─── DATASET EXCERPT ───
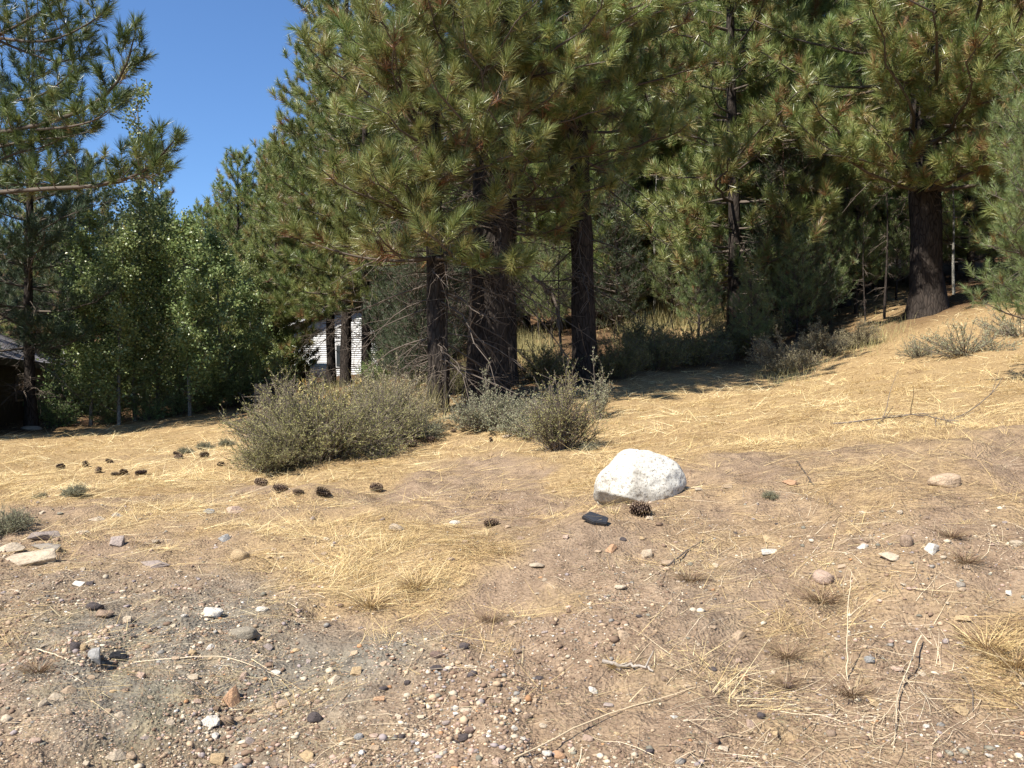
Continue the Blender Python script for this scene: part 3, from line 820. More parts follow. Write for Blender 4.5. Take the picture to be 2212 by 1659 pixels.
def yard_things():
    # propane tank
    d = 34.5
    x = ux(692, d); z = g1(x, d) + .18
    t = thing('propane_tank', 'white rounded tank with a grey lid in the grass before the white cabin', 'tank', (x, d, z))
    mb = MB(); k = 15
    s = np.linspace(-1, 1, k); half = .48; r = .31
    xx = np.clip(s, -1, 1) * half; rr_ = r * np.sqrt(np.clip(1 - np.clip((np.abs(s) - .45) / .55, 0, 1) ** 2.2, .0004, 1))
    V, T = tubes(np.c_[xx, 0 * xx, 0 * xx + .40][None], rr_[None], 20); mb.add(V, T)
    link('tank_body', mb.mesh('tank_body', M_tank, True), t)
    def lid(bm):
        bmesh.ops.create_uvsphere(bm, u_segments=16, v_segments=8, radius=.17)
        for v in bm.verts:
            v.co.z = max(v.co.z, -.06) * .9; v.co += Vector((-.30, 0, .74))
    bmesh_obj('lid', lid, M_lid, t, True)
    for sx in (-.25, .25):
        bmesh_obj('foot', lambda bm: box(bm, sx - .05, sx + .05, -.2, .2, -.25, .14), M_lid, t)
    # black bin
    d = 35.0; x = ux(652, d); z = g1(x, d)
    t = thing('bin', 'black lidded bin standing left of the white tank', 'bin', (x, d, z))
    def body(bm):
        vs = []
        for zz, a in ((-.2, .27), (.70, .36)):
            vs.append([bm.verts.new((sx * a, sy * a, zz)) for sx, sy in ((-1, -1), (1, -1), (1, 1), (-1, 1))])
        bm.faces.new(vs[0][::-1]); bm.faces.new(vs[1])
        for i in range(4): bm.faces.new((vs[0][i], vs[0][(i + 1) % 4], vs[1][(i + 1) % 4], vs[1][i]))
    bmesh_obj('bin_body', body, M_black, t, bevel=.03)
    def lid2(bm):
        poly_prism(bm, [(-.38, -.39, .705), (-.38, .39, .705), (-.38, .30, .82), (-.38, -.22, .84)], (.76, 0, 0))
    bmesh_obj('lid', lid2, M_black, t, bevel=.02)
    # crate of pale boards
    d = 28.0; x = ux(565, d); z = EYE - (868 - 829.5) / F * d
    t = thing('wooden_crate', 'pale slatted wooden crate behind the left end of the big shrub', 'crate', (x, d, z), R(12))
    w = .21; me = None; me2 = None
    for i in range(5):
        for sy, rot in ((-1, 0), (1, 0)):
            if me is None:
                c = bmesh_obj('slat', lambda bm: box(bm, -w, w, -.012, .012, 0, .095), M_palewood, t); me = c.data
            else: c = link('slat', me, t)
            c.location = (0, sy * w, .02 + i * .115); c.rotation_euler = (0, R(random.Random(i).uniform(-2, 2)), 0)
        for sx in (-1, 1):
            if me2 is None:
                c = bmesh_obj('slat', lambda bm: box(bm, -.012, .012, -w + .014, w - .014, 0, .095), M_palewood, t); me2 = c.data
            else: c = link('slat', me2, t)
            c.location = (sx * (w - .012), 0, .02 + i * .115)
    for sx in (-1, 1):
        for sy in (-1, 1):
            bmesh_obj('corner_post', lambda bm: box(bm, sx * .17 - .02, sx * .17 + .02, sy * .17 - .02, sy * .17 + .02, -.3, .60), M_palewood, t)
    # brush pile
    rng = np.random.default_rng(5)
    d = 28.5; x = ux(612, d); z = g1(x, d)
    n = 260
    c0 = np.c_[rng.normal(0, .45, n), rng.normal(0, .35, n), rng.random(n) * .55]
    c0[:, 2] *= np.exp(-(c0[:, 0] / .8) ** 2)
    dr = nrm(np.c_[rng.normal(size=(n, 2)), rng.normal(0, .45, n)]); ln = .3 + .6 * rng.random(n)
    s = np.linspace(-.5, .5, 5)
    p = c0[:, None] + dr[:, None] * (ln[:, None] * s)[..., None] + np.cumsum(rng.normal(0, .03, (n, 5, 3)), 1)
    mb = MB(); V, T = tubes(p, np.full((n, 5), .011) * (.5 + rng.random((n, 1))), 4); mb.add(V, T, np.repeat(rng.random(n) * .7, 20))
    o = link('brush_pile', mb.mesh('brush_pile', M_twig), None, (x, d, z + .15)); tag(o, 'pile of brown dead brush to the right of the pale crate', 'brush pile')
    # leaning pole in front of the bin
    pl = MB(); V, T = tubes(np.array([[(0, 0, -.2), (.04, 0, .3), (.1, 0, .75), (.13, 0, 1.0)]]), np.array([[.022, .02, .018, .015]]), 6); pl.add(V, T, 1)
    x = ux(617, 30); o = link('pole', pl.mesh('pole', M_twig), None, (x, 30, EYE - (850 - 829.5) / F * 30)); tag(o, 'thin pale leaning pole rising out of the brush pile', 'pole')
    # teal tarp at the left edge
    def tarp(bm):
        rng = random.Random(4); n = 22; m = 12; g = []
        for i in range(n):
            row = []
            for j in range(m):
                a = i / (n - 1) * 2 - 1; b_ = j / (m - 1) * 2 - 1
                r2 = min(1.0, max(abs(a), abs(b_)) ** 2.2)
                zz = .95 * (1 - r2 ** 1.5) + .05 * math.sin(a * 9 + b_ * 5) * r2 + .04 * math.sin(b_ * 13)
                row.append(bm.verts.new((a * .95, b_ * .7, max(.02, zz))))
            g.append(row)
        for i in range(n - 1):
            for j in range(m - 1): bm.faces.new((g[i][j], g[i + 1][j], g[i + 1][j + 1], g[i][j + 1]))
    x = ux(-10, 30); o = bmesh_obj('tarp', tarp, M_teal, None, True); o.scale = (.8, .8, .8); o.location = (x, 30, g1(x, 30) + .45); o.rotation_euler = (0, 0, R(25))
    tag(o, 'dark teal tarp draped over a heap at the left edge, under the trees', 'tarp')
yard_things()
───
■ **REQUIRED WORK**:
Repeat the listing in full and exactly. Leave any pictures out.

■ **WRITTEN ANSWER**:
Continue the Blender Python script for this scene: part 3, from line 820. More parts follow. Write for Blender 4.5. Take the picture to be 2212 by 1659 pixels.
def yard_things():
    # propane tank
    d = 34.5
    x = ux(692, d); z = g1(x, d) + .18
    t = thing('propane_tank', 'white rounded tank with a grey lid in the grass before the white cabin', 'tank', (x, d, z))
    mb = MB(); k = 15
    s = np.linspace(-1, 1, k); half = .48; r = .31
    xx = np.clip(s, -1, 1) * half; rr_ = r * np.sqrt(np.clip(1 - np.clip((np.abs(s) - .45) / .55, 0, 1) ** 2.2, .0004, 1))
    V, T = tubes(np.c_[xx, 0 * xx, 0 * xx + .40][None], rr_[None], 20); mb.add(V, T)
    link('tank_body', mb.mesh('tank_body', M_tank, True), t)
    def lid(bm):
        bmesh.ops.create_uvsphere(bm, u_segments=16, v_segments=8, radius=.17)
        for v in bm.verts:
            v.co.z = max(v.co.z, -.06) * .9; v.co += Vector((-.30, 0, .74))
    bmesh_obj('lid', lid, M_lid, t, True)
    for sx in (-.25, .25):
        bmesh_obj('foot', lambda bm: box(bm, sx - .05, sx + .05, -.2, .2, -.25, .14), M_lid, t)
    # black bin
    d = 35.0; x = ux(652, d); z = g1(x, d)
    t = thing('bin', 'black lidded bin standing left of the white tank', 'bin', (x, d, z))
    def body(bm):
        vs = []
        for zz, a in ((-.2, .27), (.70, .36)):
            vs.append([bm.verts.new((sx * a, sy * a, zz)) for sx, sy in ((-1, -1), (1, -1), (1, 1), (-1, 1))])
        bm.faces.new(vs[0][::-1]); bm.faces.new(vs[1])
        for i in range(4): bm.faces.new((vs[0][i], vs[0][(i + 1) % 4], vs[1][(i + 1) % 4], vs[1][i]))
    bmesh_obj('bin_body', body, M_black, t, bevel=.03)
    def lid2(bm):
        poly_prism(bm, [(-.38, -.39, .705), (-.38, .39, .705), (-.38, .30, .82), (-.38, -.22, .84)], (.76, 0, 0))
    bmesh_obj('lid', lid2, M_black, t, bevel=.02)
    # crate of pale boards
    d = 28.0; x = ux(565, d); z = EYE - (868 - 829.5) / F * d
    t = thing('wooden_crate', 'pale slatted wooden crate behind the left end of the big shrub', 'crate', (x, d, z), R(12))
    w = .21; me = None; me2 = None
    for i in range(5):
        for sy, rot in ((-1, 0), (1, 0)):
            if me is None:
                c = bmesh_obj('slat', lambda bm: box(bm, -w, w, -.012, .012, 0, .095), M_palewood, t); me = c.data
            else: c = link('slat', me, t)
            c.location = (0, sy * w, .02 + i * .115); c.rotation_euler = (0, R(random.Random(i).uniform(-2, 2)), 0)
        for sx in (-1, 1):
            if me2 is None:
                c = bmesh_obj('slat', lambda bm: box(bm, -.012, .012, -w + .014, w - .014, 0, .095), M_palewood, t); me2 = c.data
            else: c = link('slat', me2, t)
            c.location = (sx * (w - .012), 0, .02 + i * .115)
    for sx in (-1, 1):
        for sy in (-1, 1):
            bmesh_obj('corner_post', lambda bm: box(bm, sx * .17 - .02, sx * .17 + .02, sy * .17 - .02, sy * .17 + .02, -.3, .60), M_palewood, t)
    # brush pile
    rng = np.random.default_rng(5)
    d = 28.5; x = ux(612, d); z = g1(x, d)
    n = 260
    c0 = np.c_[rng.normal(0, .45, n), rng.normal(0, .35, n), rng.random(n) * .55]
    c0[:, 2] *= np.exp(-(c0[:, 0] / .8) ** 2)
    dr = nrm(np.c_[rng.normal(size=(n, 2)), rng.normal(0, .45, n)]); ln = .3 + .6 * rng.random(n)
    s = np.linspace(-.5, .5, 5)
    p = c0[:, None] + dr[:, None] * (ln[:, None] * s)[..., None] + np.cumsum(rng.normal(0, .03, (n, 5, 3)), 1)
    mb = MB(); V, T = tubes(p, np.full((n, 5), .011) * (.5 + rng.random((n, 1))), 4); mb.add(V, T, np.repeat(rng.random(n) * .7, 20))
    o = link('brush_pile', mb.mesh('brush_pile', M_twig), None, (x, d, z + .15)); tag(o, 'pile of brown dead brush to the right of the pale crate', 'brush pile')
    # leaning pole in front of the bin
    pl = MB(); V, T = tubes(np.array([[(0, 0, -.2), (.04, 0, .3), (.1, 0, .75), (.13, 0, 1.0)]]), np.array([[.022, .02, .018, .015]]), 6); pl.add(V, T, 1)
    x = ux(617, 30); o = link('pole', pl.mesh('pole', M_twig), None, (x, 30, EYE - (850 - 829.5) / F * 30)); tag(o, 'thin pale leaning pole rising out of the brush pile', 'pole')
    # teal tarp at the left edge
    def tarp(bm):
        rng = random.Random(4); n = 22; m = 12; g = []
        for i in range(n):
            row = []
            for j in range(m):
                a = i / (n - 1) * 2 - 1; b_ = j / (m - 1) * 2 - 1
                r2 = min(1.0, max(abs(a), abs(b_)) ** 2.2)
                zz = .95 * (1 - r2 ** 1.5) + .05 * math.sin(a * 9 + b_ * 5) * r2 + .04 * math.sin(b_ * 13)
                row.append(bm.verts.new((a * .95, b_ * .7, max(.02, zz))))
            g.append(row)
        for i in range(n - 1):
            for j in range(m - 1): bm.faces.new((g[i][j], g[i + 1][j], g[i + 1][j + 1], g[i][j + 1]))
    x = ux(-10, 30); o = bmesh_obj('tarp', tarp, M_teal, None, True); o.scale = (.8, .8, .8); o.location = (x, 30, g1(x, 30) + .45); o.rotation_euler = (0, 0, R(25))
    tag(o, 'dark teal tarp draped over a heap at the left edge, under the trees', 'tarp')
yard_things()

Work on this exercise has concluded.